Da Karthoum a Dunkerque, il nazionalismo britannico si è nutrito del mito di disfatte gloriose. Ora c’è la Brexit, e va male anche per l’Europa

Scrive l’irlandese Fintan O’Toole nel suo pamphlet anti-Brexit (“Heroic Failure”: l’Eroismo del fallimento) che, quando il sole tramontava sull’Impero, il nazionalismo inglese del XX secolo si nutriva dei racconti di disfatte gloriose: la ritirata di Dunkerque, la mortale spedizione di Scott nell’Antartico, la carica della brigata leggera durante la guerra di Crimea, l’ultima resistenza di fronte agli Zulù a Isandhlwana, Gordon a Khartum, la battaglia della Somme…

«Questa capacità inglese di accettare la catastrofe ha qualcosa di veramente straordinario. È anche la fonte di una formidabile creatività. Essa trasforma il brutto della realtà in una magnifica fantasia». Questo scrive ancora O’Toole, e aggiunge che, in tutta la sua bruttezza, la Brexit è un fatto reale: è un’automutilazione spettacolare che una nazione compie in preda alle sue illusioni. Il recupero dell’identità che pensa perduta.

Sulla rinascita di un’ audace Gran Bretagna mondiale, una volta sganciata dall’Unione europea, Boris Johnson ha costruito una superba fantasia. Nell’anno che comincia saranno recisi via via molti dei vincoli che legavano le isole britanniche al Continente. Non tutti, perché in tal caso il divorzio sarebbe brutale. E non credo sia possibile, perché la Gran Bretagna resta comunque Europa e gli inglesi resteranno europei anche se europei eccentrici.
Il problema è che all’origine il culto inglese sull’eroismo del fallimento era, paradossalmente, un simbolo della potenza britannica. Oggi è un sintomo della debolezza di Londra. Alle varie interpretazoni della Brexit ha dedicato un lungo articolo il New Statesman del 27 novembre; prima, cioè, del voto che ha poi dato una strepitosa vittoria a Boris Johnson. Voto che ha deciso quel che restava incerto. Ma il trionfo del condottiero conservatore della Brexit non cancella la debolezza di Londra, che si aggiunge alla debolezza dell’Europa. La quale invece di progredire perde pezzi. E che pezzi!

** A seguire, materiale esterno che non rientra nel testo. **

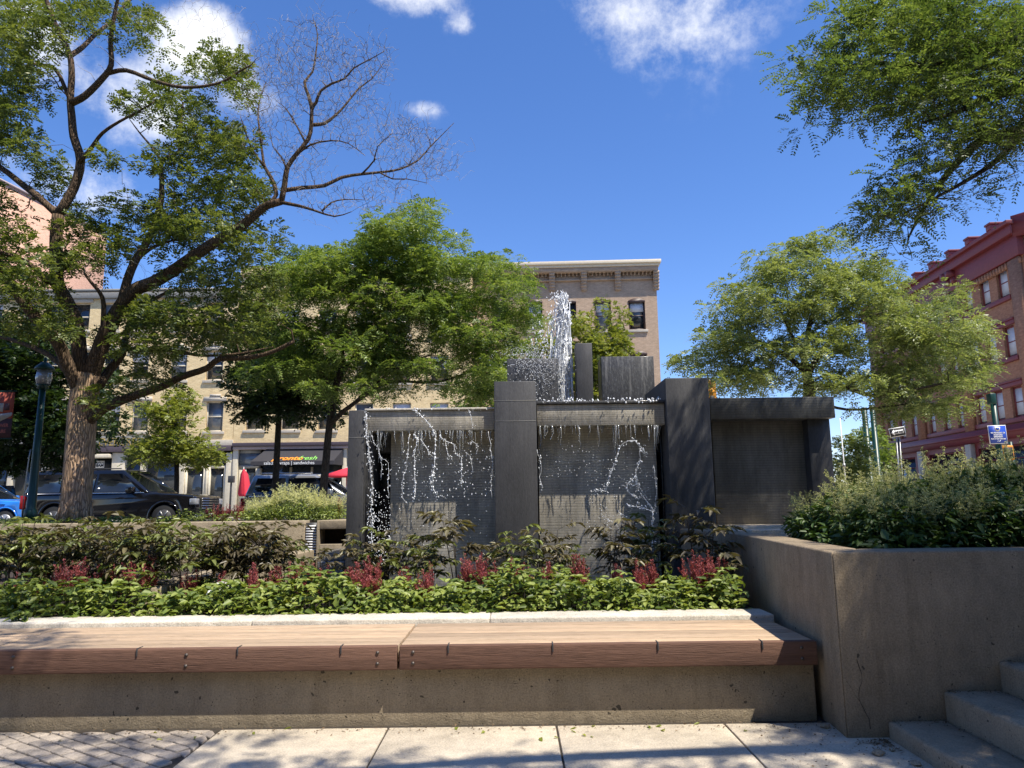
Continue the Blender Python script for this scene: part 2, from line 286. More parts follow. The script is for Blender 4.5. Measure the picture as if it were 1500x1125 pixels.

Il generale Charles de Gaulle, che non aveva in simpatia “les anglosaxons”, benché l’ avessero accolto quando la Francia era occupata dai tedeschi, mise a lungo il veto all’ ingresso della Gran Bretagna nella Comunità europea. Oggi esalterebbe la sua lungimiranza. Molto più modestamente, noi pensiamo che l’Europa senza il Regno Unito, cioè la Gran Bretagna (Inghilterra, più Scozia, più Galles) e l’Irlanda del Nord, sia zoppa, e non solo, ma anche avviata a una decadenza difficile da frenare. Nonostante l’età matura, l’Unione Europea non ha né una difesa né una politica estera comune. Figura tra i “grandi” per la sua storia e la sua vulnerabile ricchezza. Adesso perde una delle sue principali e nobili componenti. In quanto al Regno Unito “liberato”, è tutt’altro che unito, poiché la Scozia e l’Irlanda del Nord non hanno votato per il divorzio dall’Europa. La Brexit è la somma di due debolezze.

L’anno che comincia non porta buone nuove a noi europei. Oltre al Regno Unito che se ne va - in cerca della smarrita identità che rischia di non ritrovare - è sul piede di partenza Angela Merkel, che comincia il suo ultimo anno come cancelliera, nell’incertezza che rispetti il calendario e non approfitti di una crisi per andarsene prima. Prevale comunque la convinzione che Angela Merkel rispetterà fino all’ultimo i suoi impegni politici, ma anche se dovesse restare al suo posto fino alla scadenza ufficiale, il peso della sua presenza non sarà più lo stesso. Già adesso non lo è più. Oltre ad essere amputata del Regno Unito, l’Europa perde il suo più valido leader. Attorno a Merkel non si scorge che mediocrità e leggerezza.

La mappa politica europea è cambiata. Non sono pochi i partiti tradizionali che hanno perduto il loro elettorato. Di loro è rimasto soltanto il nome o quasi. In Francia e in Italia i voti un tempo comunisti si riversano adesso sull’estrema destra (la Lega di Salvini e il Rassemblement di Le Pen). Sono diventati voti sovranisti. Ma quel che caratterizza la classe politica europea è la mediocrità, che non distingue soltanto i Salvini e gli Orban. Si estende anche al centro e a sinistra. Angela Merkel che sta per andarsene è un esemplare unico, per ora non sostituibile. Il nuovo anno europeo non si annuncia appunto esaltante.